As this tune starts, one might think it’s going to be something rather like Pink Floyd. Then, as it gets into the meat of the song, it gets to something more soulful. It’s got a real alternative pop vibe to it. There is a definite modern, almost electronic texture here, but a real classic musical song structure. This is a slow moving, and rather bluesy number. It has some great keyboard sounds and is quite cool.

The Road

This cut is a bit faster paced than the previous one. It’s got a rather minimalist arrangement. There are definitely bits of progressive rock in the mix here. The vocals at times make me think of Sting, but that’s only in certain places.


While overall this doesn’t seem that different from the other tunes, somehow this calls to mind Steely Dan just a bit. It definitely does a great job of combining the vaguely minimalist electronic element with a classic rock vibe. There are some rather lush moments on this number.

The Hunter

Taken by itself this is another good song. The trouble is, by this point the mood and the pacing of the disc is essentially unchanged from song to song. Everything just sort of blends together. Still, there are some good moments here. In particular, some of the keyboard elements seem to stand out a bit.

The Skies Glowed

The first part of this tune seems cut from the same cloth as everything else thus far. Then there is a faster paced jam that’s got a lot more energy. That goes a long way towards regaining the momentum. There are some cool keyboard elements over the top and that movement is almost progressive rock in nature.

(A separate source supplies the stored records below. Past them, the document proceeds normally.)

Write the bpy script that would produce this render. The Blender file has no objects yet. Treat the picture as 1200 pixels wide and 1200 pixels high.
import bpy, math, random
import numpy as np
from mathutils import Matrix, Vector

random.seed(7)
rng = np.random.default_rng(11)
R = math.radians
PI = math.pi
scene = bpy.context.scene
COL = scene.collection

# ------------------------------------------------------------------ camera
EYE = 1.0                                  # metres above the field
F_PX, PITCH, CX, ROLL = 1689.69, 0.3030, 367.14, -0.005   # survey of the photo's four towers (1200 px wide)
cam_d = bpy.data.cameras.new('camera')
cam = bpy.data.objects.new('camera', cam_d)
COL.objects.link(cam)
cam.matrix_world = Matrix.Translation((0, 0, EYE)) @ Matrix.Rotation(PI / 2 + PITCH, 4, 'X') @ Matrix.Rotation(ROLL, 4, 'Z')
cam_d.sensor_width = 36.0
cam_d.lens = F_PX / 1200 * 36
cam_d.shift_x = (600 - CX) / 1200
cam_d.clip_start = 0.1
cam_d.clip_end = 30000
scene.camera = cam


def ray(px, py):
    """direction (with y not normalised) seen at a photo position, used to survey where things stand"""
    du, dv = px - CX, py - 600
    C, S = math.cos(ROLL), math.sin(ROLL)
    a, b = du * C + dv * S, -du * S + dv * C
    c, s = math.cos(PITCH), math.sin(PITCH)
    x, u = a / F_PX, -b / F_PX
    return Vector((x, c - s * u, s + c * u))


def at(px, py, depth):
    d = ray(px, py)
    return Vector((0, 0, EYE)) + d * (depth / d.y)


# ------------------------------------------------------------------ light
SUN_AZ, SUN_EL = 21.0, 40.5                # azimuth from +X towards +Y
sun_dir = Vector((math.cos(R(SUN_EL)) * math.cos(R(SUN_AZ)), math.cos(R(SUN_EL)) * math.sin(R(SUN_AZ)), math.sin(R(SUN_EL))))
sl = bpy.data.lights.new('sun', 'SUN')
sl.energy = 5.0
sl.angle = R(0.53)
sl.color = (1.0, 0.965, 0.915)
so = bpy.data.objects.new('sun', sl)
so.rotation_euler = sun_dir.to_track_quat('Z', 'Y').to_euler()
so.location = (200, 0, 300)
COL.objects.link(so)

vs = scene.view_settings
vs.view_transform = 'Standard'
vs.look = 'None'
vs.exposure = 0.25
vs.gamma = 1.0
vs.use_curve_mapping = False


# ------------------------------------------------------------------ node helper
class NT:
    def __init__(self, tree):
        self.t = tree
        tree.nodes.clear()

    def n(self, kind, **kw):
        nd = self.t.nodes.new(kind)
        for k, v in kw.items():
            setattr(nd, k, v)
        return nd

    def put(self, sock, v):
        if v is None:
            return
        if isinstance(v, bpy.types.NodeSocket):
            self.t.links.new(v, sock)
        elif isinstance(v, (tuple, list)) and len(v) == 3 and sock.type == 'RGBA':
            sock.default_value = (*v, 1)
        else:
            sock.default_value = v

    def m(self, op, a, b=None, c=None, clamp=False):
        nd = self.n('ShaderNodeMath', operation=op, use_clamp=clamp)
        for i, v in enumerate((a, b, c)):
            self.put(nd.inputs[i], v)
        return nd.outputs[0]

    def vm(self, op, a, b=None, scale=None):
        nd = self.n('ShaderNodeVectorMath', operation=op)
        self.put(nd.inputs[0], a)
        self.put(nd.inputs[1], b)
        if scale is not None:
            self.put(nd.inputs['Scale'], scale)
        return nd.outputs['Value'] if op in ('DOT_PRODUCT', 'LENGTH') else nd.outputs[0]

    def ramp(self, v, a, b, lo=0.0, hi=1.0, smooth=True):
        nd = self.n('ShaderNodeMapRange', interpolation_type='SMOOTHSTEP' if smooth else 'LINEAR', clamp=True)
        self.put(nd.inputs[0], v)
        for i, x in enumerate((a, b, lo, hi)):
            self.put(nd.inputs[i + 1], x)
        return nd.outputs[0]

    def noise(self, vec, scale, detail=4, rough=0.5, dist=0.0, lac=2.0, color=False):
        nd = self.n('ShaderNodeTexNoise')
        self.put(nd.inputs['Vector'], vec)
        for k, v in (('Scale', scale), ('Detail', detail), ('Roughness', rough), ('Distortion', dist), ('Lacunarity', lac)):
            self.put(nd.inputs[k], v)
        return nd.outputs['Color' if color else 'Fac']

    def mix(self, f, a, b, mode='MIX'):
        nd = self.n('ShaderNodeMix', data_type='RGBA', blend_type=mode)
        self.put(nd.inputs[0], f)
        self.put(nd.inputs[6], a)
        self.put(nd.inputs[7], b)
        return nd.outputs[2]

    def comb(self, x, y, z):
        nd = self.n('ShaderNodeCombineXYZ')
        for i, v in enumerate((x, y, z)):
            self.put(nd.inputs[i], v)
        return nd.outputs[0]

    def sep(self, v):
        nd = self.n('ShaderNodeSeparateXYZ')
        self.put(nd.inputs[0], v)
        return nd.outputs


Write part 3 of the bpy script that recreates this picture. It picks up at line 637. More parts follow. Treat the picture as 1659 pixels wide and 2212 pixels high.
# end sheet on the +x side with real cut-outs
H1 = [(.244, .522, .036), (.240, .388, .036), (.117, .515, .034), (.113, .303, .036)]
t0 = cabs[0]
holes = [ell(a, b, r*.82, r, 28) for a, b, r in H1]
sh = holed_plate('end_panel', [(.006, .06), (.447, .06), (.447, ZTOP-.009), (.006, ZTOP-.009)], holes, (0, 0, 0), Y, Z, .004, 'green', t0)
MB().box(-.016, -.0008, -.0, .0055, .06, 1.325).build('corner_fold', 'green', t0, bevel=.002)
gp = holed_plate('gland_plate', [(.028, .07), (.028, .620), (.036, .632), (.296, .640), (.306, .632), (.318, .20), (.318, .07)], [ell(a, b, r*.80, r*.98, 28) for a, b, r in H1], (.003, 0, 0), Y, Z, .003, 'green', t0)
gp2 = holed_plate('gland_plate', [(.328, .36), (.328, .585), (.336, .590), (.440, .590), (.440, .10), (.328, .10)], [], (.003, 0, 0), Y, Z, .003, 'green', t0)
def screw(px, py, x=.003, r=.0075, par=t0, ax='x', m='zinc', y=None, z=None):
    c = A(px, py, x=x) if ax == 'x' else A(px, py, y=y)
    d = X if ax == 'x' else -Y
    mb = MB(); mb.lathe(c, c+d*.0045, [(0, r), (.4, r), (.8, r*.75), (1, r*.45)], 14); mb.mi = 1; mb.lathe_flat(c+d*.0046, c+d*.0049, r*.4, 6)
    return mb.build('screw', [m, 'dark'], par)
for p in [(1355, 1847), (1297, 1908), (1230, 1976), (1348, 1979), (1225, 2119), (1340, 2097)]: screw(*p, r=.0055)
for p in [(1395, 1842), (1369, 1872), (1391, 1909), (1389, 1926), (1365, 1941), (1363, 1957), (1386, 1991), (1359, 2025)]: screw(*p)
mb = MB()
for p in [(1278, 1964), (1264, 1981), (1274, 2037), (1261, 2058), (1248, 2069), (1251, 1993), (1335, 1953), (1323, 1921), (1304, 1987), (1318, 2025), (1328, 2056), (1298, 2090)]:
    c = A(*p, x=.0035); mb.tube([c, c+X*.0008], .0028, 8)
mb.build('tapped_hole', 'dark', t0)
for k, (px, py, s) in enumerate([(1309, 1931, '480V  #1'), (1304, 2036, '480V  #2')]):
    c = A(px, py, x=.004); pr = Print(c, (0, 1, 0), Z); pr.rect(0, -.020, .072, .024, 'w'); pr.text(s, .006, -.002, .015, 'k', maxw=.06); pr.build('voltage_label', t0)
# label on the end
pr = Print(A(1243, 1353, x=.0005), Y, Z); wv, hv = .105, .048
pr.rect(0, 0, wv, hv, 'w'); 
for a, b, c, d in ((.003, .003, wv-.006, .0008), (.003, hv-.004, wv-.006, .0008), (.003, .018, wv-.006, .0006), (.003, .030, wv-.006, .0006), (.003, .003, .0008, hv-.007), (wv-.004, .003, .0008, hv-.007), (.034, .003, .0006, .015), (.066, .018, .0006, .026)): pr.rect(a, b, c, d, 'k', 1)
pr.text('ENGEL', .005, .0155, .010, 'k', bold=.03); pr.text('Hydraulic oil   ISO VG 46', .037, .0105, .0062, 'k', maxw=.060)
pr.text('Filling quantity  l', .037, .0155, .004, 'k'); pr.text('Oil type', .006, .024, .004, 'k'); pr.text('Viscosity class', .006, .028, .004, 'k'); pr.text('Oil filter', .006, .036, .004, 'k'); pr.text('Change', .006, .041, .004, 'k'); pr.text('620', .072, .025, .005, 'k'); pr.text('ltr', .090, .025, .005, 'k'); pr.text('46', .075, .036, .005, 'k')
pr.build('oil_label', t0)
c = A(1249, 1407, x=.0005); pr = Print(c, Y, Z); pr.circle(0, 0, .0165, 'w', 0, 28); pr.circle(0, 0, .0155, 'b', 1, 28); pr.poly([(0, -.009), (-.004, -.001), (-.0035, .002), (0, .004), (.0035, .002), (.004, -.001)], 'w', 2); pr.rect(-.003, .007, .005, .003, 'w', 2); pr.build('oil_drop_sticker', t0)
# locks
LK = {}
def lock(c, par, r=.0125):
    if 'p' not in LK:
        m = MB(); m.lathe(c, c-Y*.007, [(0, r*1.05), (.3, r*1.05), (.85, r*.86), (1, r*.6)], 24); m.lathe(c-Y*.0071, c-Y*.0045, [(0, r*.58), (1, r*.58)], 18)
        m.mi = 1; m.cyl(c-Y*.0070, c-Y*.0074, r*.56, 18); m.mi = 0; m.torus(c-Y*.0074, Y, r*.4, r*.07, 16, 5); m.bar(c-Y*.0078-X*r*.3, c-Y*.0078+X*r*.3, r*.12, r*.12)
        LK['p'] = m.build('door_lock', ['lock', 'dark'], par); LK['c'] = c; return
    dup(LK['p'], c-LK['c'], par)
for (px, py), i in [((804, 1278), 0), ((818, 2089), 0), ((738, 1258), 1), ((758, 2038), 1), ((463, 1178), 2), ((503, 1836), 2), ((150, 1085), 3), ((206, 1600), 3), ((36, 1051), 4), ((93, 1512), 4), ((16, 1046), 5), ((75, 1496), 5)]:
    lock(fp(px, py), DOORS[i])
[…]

And now, we’re back to that same basic tempo and understated mood. It’s a shame because this is really a great song, taken by itself. Unfortunately, as it tracks as part of this set, it really fails to shine. It’s just too much like everything else here. There is a bit of jazzy guitar in the mix later that sets it a bit beyond some of the other music.

Like a Rose

Starting much too similar to the other stuff here, there are some nice bits of melody in the early movements. A more energized break later adds some much needed variety, but it isn’t enough, nor does it stay around long enough. Again, this is a good song by itself. It just suffers from the monolithic nature of this album. It’s another that makes me think of Steely Dan just a bit.

The Turning Quiet

The vocals on this might be a bit above and beyond a lot of the rest of the songs here. The problem is, the formula is wearing so thin by this point that it just doesn’t get to shine like it should. This is OK, but it just doesn’t stand out amidst all this slow moving moody tapestry that seems to blend together. There is some tasty guitar work here, too. It’s just a too late and not enough.

To Dust

As this opens, it’s obvious that this tune is cut from almost exactly the same cloth as everything else here. It’s got some of the best vocal hooks on show, but the similarities from song to song are getting so thick that it just gets me wanting to hit “skip.” It’s a shame because this song deserves a much better treatment. There are some soulful elements here that, were the mind not turned to mush by the monolithic texture, would really make this one stand out as a great piece of music.

The Line

This has a little more energy than some of the other music. Those Steely Dan references return, too. Beyond that the cut is just kind of jazzy and classy. It’s actually one of the real highlights. Additionally, it’s one of the most “different” pieces. Unfortunately, there’s so little difference from song to song here that, while this is sort of incrementally different enough to stand apart, it’s still too similar. It just manages to shine from that bit of difference.